> **Aim**
The records below must be written out exactly, with every picture left behind.

▬▬▬

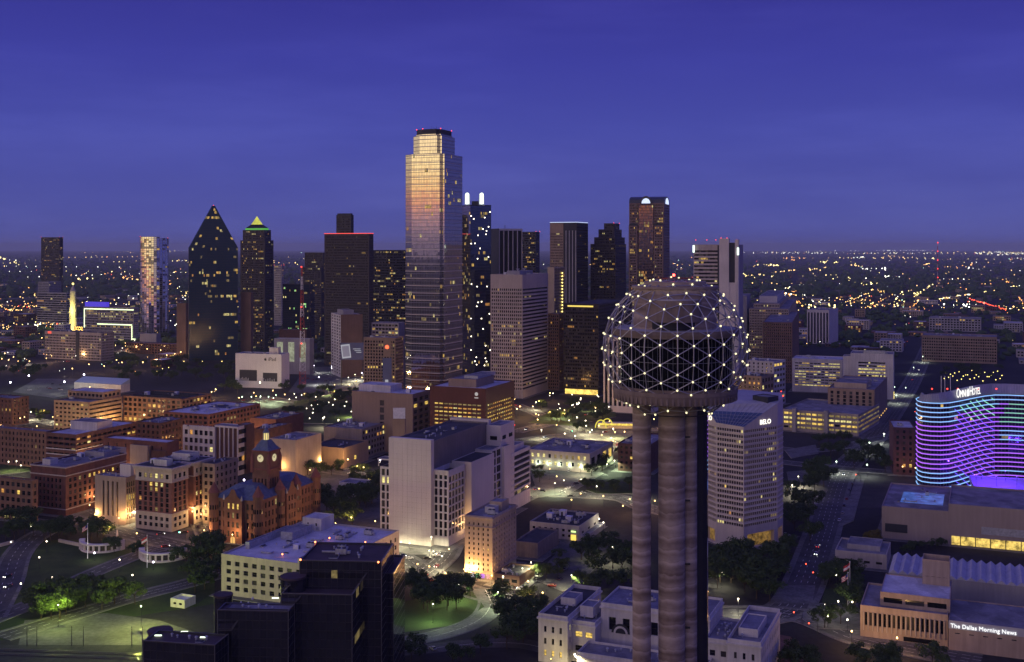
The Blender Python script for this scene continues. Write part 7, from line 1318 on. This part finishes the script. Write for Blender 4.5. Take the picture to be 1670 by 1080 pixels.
def colonnade(px, py, a0, a1, rad, label):
    c = gp(px, py); t = Thing('colonnade', label, 'colonnade', c); m = t.part('wall', WH2); k = 18; h = 5.2
    def P(an, r, z): return (c.x + r * math.cos(an), c.y + r * math.sin(an), z)
    A = [a0 + (a1 - a0) * i / k for i in range(k + 1)]
    for i in range(k):
        b, e = A[i], A[i + 1]
        for z0, z1, ri, ro in ((h - .9, h, rad - 1.2, rad + 1.2), (0, .8, rad - 1.0, rad + 1.0)):
            m.quad(P(b, ro, z0), P(e, ro, z0), P(e, ro, z1), P(b, ro, z1)); m.quad(P(e, ri, z0), P(b, ri, z0), P(b, ri, z1), P(e, ri, z1)); m.quad(P(b, ro, z1), P(e, ro, z1), P(e, ri, z1), P(b, ri, z1)); m.quad(P(b, ri, z0), P(e, ri, z0), P(e, ro, z0), P(b, ro, z0))
        if i % 2 == 0: x, y, _ = P((b + e) / 2, rad, 0); o = t.part('column', WH2, key='c%d' % i); o.box((x, y, .8), 1.0, 1.0, h - 1.7, b)
    for i, an in enumerate((a0, a1)): x, y, _ = P(an, rad, 0); t.part('end_pylon', WH2, key='e%d' % i).box((x, y, 0), 3.2, 3.2, h + .6, an)
    t.build()
colonnade(170, 893, 3.35, 5.9, 12.5, 'left curved white colonnade at the head of the park'); colonnade(268, 908, 3.4, 6.0, 12.5, 'right curved white colonnade at the head of the park')
v = gp(191, 888); t = Thing('obelisk', 'small white obelisk between the two colonnades', 'obelisk', v); m = t.part('shaft', WH2); m.box(v, 2.4, 2.4, 1.2); m.cyl(v + Vector((0, 0, 1.2)), 1.0, 7.0, 4, 0, .5); m.cyl(v + Vector((0, 0, 8.2)), .5, .9, 4, 0, .02); t.build()
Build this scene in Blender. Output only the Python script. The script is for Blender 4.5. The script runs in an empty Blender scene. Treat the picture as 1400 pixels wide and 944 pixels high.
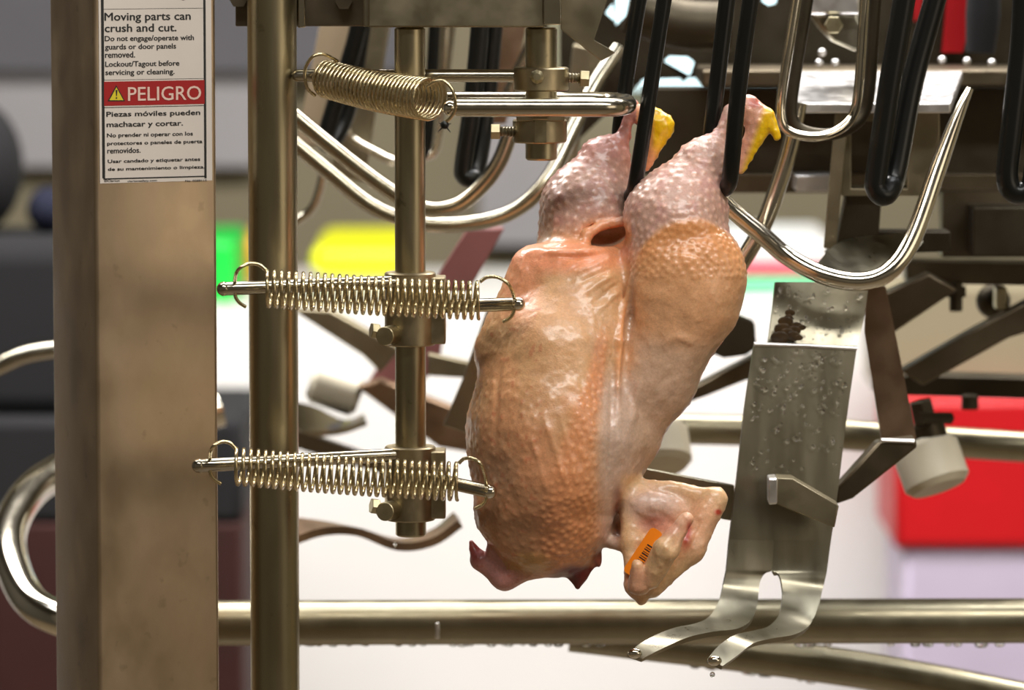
import bpy, bmesh, math, random
import numpy as np
from mathutils import Vector, Matrix
from mathutils.geometry import tessellate_polygon

random.seed(7)
rng = np.random.default_rng(7)
SC = bpy.context.scene
COL = SC.collection

# ------------------------------------------------------------------ camera
TH = math.radians(5.5)
D0 = 4.0                      # focus distance, m
FPX = 6400.0                  # focal length in pixels of the 1400 px frame
TARGET = Vector((0, 0, 1.3))
RIGHT = Vector((1, 0, 0))
FWD = Vector((0, math.cos(TH), -math.sin(TH)))
UPV = Vector((0, math.sin(TH), math.cos(TH)))
CAM = TARGET - FWD * D0
cd = bpy.data.cameras.new('camera')
cam = bpy.data.objects.new('camera', cd)
COL.objects.link(cam)
cam.location = CAM
cam.rotation_euler = (math.pi / 2 - TH, 0, 0)
cd.sensor_width = 36
cd.lens = 36 * FPX / 1400
cd.clip_start = 0.1
cd.dof.use_dof = True
cd.dof.focus_distance = D0 - 0.03
cd.dof.aperture_fstop = 4.6
SC.camera = cam

# ------------------------------------------------------------------ world, lights, exposure
w = bpy.data.worlds.new('hall_air')
SC.world = w
w.use_nodes = True
bgn = w.node_tree.nodes['Background']
bgn.inputs[0].default_value = (1.0, 0.84, 0.62, 1)
bgn.inputs[1].default_value = 0.12
SC.view_settings.view_transform = 'Standard'
SC.view_settings.look = 'None'
SC.view_settings.gamma = 1
SC.view_settings.exposure = 0.0
SC.cycles.use_denoising = True
SC.cycles.max_bounces = 8
SC.cycles.caustics_reflective = False
SC.cycles.caustics_refractive = False


def area(name, loc, sx, sy, power, col, aim=None):
    l = bpy.data.lights.new(name, 'AREA')
    l.shape = 'RECTANGLE'
    l.size, l.size_y = sx, sy
    l.energy = power
    l.color = col
    o = bpy.data.objects.new(name, l)
    o.location = loc
    d = (Vector(aim) - Vector(loc)) if aim else Vector((0, 0, -1))
    o.rotation_euler = d.to_track_quat('-Z', 'Y').to_euler()
    COL.objects.link(o)
    return o


area('ceiling_light', (0.5, -1.6, 3.1), 2.6, 0.35, 66, (1.0, 0.98, 0.94))
area('ceiling_light', (-0.2, 0.2, 3.1), 2.6, 0.35, 38, (0.95, 0.97, 1.0))
area('ceiling_light', (0.0, 1.3, 3.1), 3.6, 0.6, 182, (1.0, 0.97, 0.94))
area('side_fill_light', (2.7, -2.2, 1.9), 1.6, 1.4, 13, (1.0, 0.86, 0.68), (0, 0, 1.25))  # added warm fill from the front right; no window stands there


# ------------------------------------------------------------------ helpers
def ray(px, py):
    return FWD + RIGHT * ((px - 700) / FPX) + UPV * ((472 - py) / FPX)


def at(px, py, Y=0.0):
    r = ray(px, py)
    return CAM + r * ((Y - CAM.y) / r.y)


def S(Y=0.0):                  # metres per photo pixel at depth Y
    return (D0 + Y) / FPX


def srgb(r, g, b):
    def f(c):
        c /= 255
        return c / 12.92 if c <= 0.04045 else ((c + 0.055) / 1.055) ** 2.4
    return (f(r), f(g), f(b))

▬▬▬

> **The response**
The Blender Python script for this scene continues. Write part 7, from line 1318 on. This part finishes the script. Write for Blender 4.5. Take the picture to be 1670 by 1080 pixels.
def colonnade(px, py, a0, a1, rad, label):
    c = gp(px, py); t = Thing('colonnade', label, 'colonnade', c); m = t.part('wall', WH2); k = 18; h = 5.2
    def P(an, r, z): return (c.x + r * math.cos(an), c.y + r * math.sin(an), z)
    A = [a0 + (a1 - a0) * i / k for i in range(k + 1)]
    for i in range(k):
        b, e = A[i], A[i + 1]
        for z0, z1, ri, ro in ((h - .9, h, rad - 1.2, rad + 1.2), (0, .8, rad - 1.0, rad + 1.0)):
            m.quad(P(b, ro, z0), P(e, ro, z0), P(e, ro, z1), P(b, ro, z1)); m.quad(P(e, ri, z0), P(b, ri, z0), P(b, ri, z1), P(e, ri, z1)); m.quad(P(b, ro, z1), P(e, ro, z1), P(e, ri, z1), P(b, ri, z1)); m.quad(P(b, ri, z0), P(e, ri, z0), P(e, ro, z0), P(b, ro, z0))
        if i % 2 == 0: x, y, _ = P((b + e) / 2, rad, 0); o = t.part('column', WH2, key='c%d' % i); o.box((x, y, .8), 1.0, 1.0, h - 1.7, b)
    for i, an in enumerate((a0, a1)): x, y, _ = P(an, rad, 0); t.part('end_pylon', WH2, key='e%d' % i).box((x, y, 0), 3.2, 3.2, h + .6, an)
    t.build()
colonnade(170, 893, 3.35, 5.9, 12.5, 'left curved white colonnade at the head of the park'); colonnade(268, 908, 3.4, 6.0, 12.5, 'right curved white colonnade at the head of the park')
v = gp(191, 888); t = Thing('obelisk', 'small white obelisk between the two colonnades', 'obelisk', v); m = t.part('shaft', WH2); m.box(v, 2.4, 2.4, 1.2); m.cyl(v + Vector((0, 0, 1.2)), 1.0, 7.0, 4, 0, .5); m.cyl(v + Vector((0, 0, 8.2)), .5, .9, 4, 0, .02); t.build()
Build this scene in Blender. Output only the Python script. The script is for Blender 4.5. The script runs in an empty Blender scene. Treat the picture as 1400 pixels wide and 944 pixels high.
import bpy, bmesh, math, random
import numpy as np
from mathutils import Vector, Matrix
from mathutils.geometry import tessellate_polygon

random.seed(7)
rng = np.random.default_rng(7)
SC = bpy.context.scene
COL = SC.collection

# ------------------------------------------------------------------ camera
TH = math.radians(5.5)
D0 = 4.0                      # focus distance, m
FPX = 6400.0                  # focal length in pixels of the 1400 px frame
TARGET = Vector((0, 0, 1.3))
RIGHT = Vector((1, 0, 0))
FWD = Vector((0, math.cos(TH), -math.sin(TH)))
UPV = Vector((0, math.sin(TH), math.cos(TH)))
CAM = TARGET - FWD * D0
cd = bpy.data.cameras.new('camera')
cam = bpy.data.objects.new('camera', cd)
COL.objects.link(cam)
cam.location = CAM
cam.rotation_euler = (math.pi / 2 - TH, 0, 0)
cd.sensor_width = 36
cd.lens = 36 * FPX / 1400
cd.clip_start = 0.1
cd.dof.use_dof = True
cd.dof.focus_distance = D0 - 0.03
cd.dof.aperture_fstop = 4.6
SC.camera = cam

# ------------------------------------------------------------------ world, lights, exposure
w = bpy.data.worlds.new('hall_air')
SC.world = w
w.use_nodes = True
bgn = w.node_tree.nodes['Background']
bgn.inputs[0].default_value = (1.0, 0.84, 0.62, 1)
bgn.inputs[1].default_value = 0.12
SC.view_settings.view_transform = 'Standard'
SC.view_settings.look = 'None'
SC.view_settings.gamma = 1
SC.view_settings.exposure = 0.0
SC.cycles.use_denoising = True
SC.cycles.max_bounces = 8
SC.cycles.caustics_reflective = False
SC.cycles.caustics_refractive = False


def area(name, loc, sx, sy, power, col, aim=None):
    l = bpy.data.lights.new(name, 'AREA')
    l.shape = 'RECTANGLE'
    l.size, l.size_y = sx, sy
    l.energy = power
    l.color = col
    o = bpy.data.objects.new(name, l)
    o.location = loc
    d = (Vector(aim) - Vector(loc)) if aim else Vector((0, 0, -1))
    o.rotation_euler = d.to_track_quat('-Z', 'Y').to_euler()
    COL.objects.link(o)
    return o


area('ceiling_light', (0.5, -1.6, 3.1), 2.6, 0.35, 66, (1.0, 0.98, 0.94))
area('ceiling_light', (-0.2, 0.2, 3.1), 2.6, 0.35, 38, (0.95, 0.97, 1.0))
area('ceiling_light', (0.0, 1.3, 3.1), 3.6, 0.6, 182, (1.0, 0.97, 0.94))
area('side_fill_light', (2.7, -2.2, 1.9), 1.6, 1.4, 13, (1.0, 0.86, 0.68), (0, 0, 1.25))  # added warm fill from the front right; no window stands there


# ------------------------------------------------------------------ helpers
def ray(px, py):
    return FWD + RIGHT * ((px - 700) / FPX) + UPV * ((472 - py) / FPX)


def at(px, py, Y=0.0):
    r = ray(px, py)
    return CAM + r * ((Y - CAM.y) / r.y)


def S(Y=0.0):                  # metres per photo pixel at depth Y
    return (D0 + Y) / FPX


def srgb(r, g, b):
    def f(c):
        c /= 255
        return c / 12.92 if c <= 0.04045 else ((c + 0.055) / 1.055) ** 2.4
    return (f(r), f(g), f(b))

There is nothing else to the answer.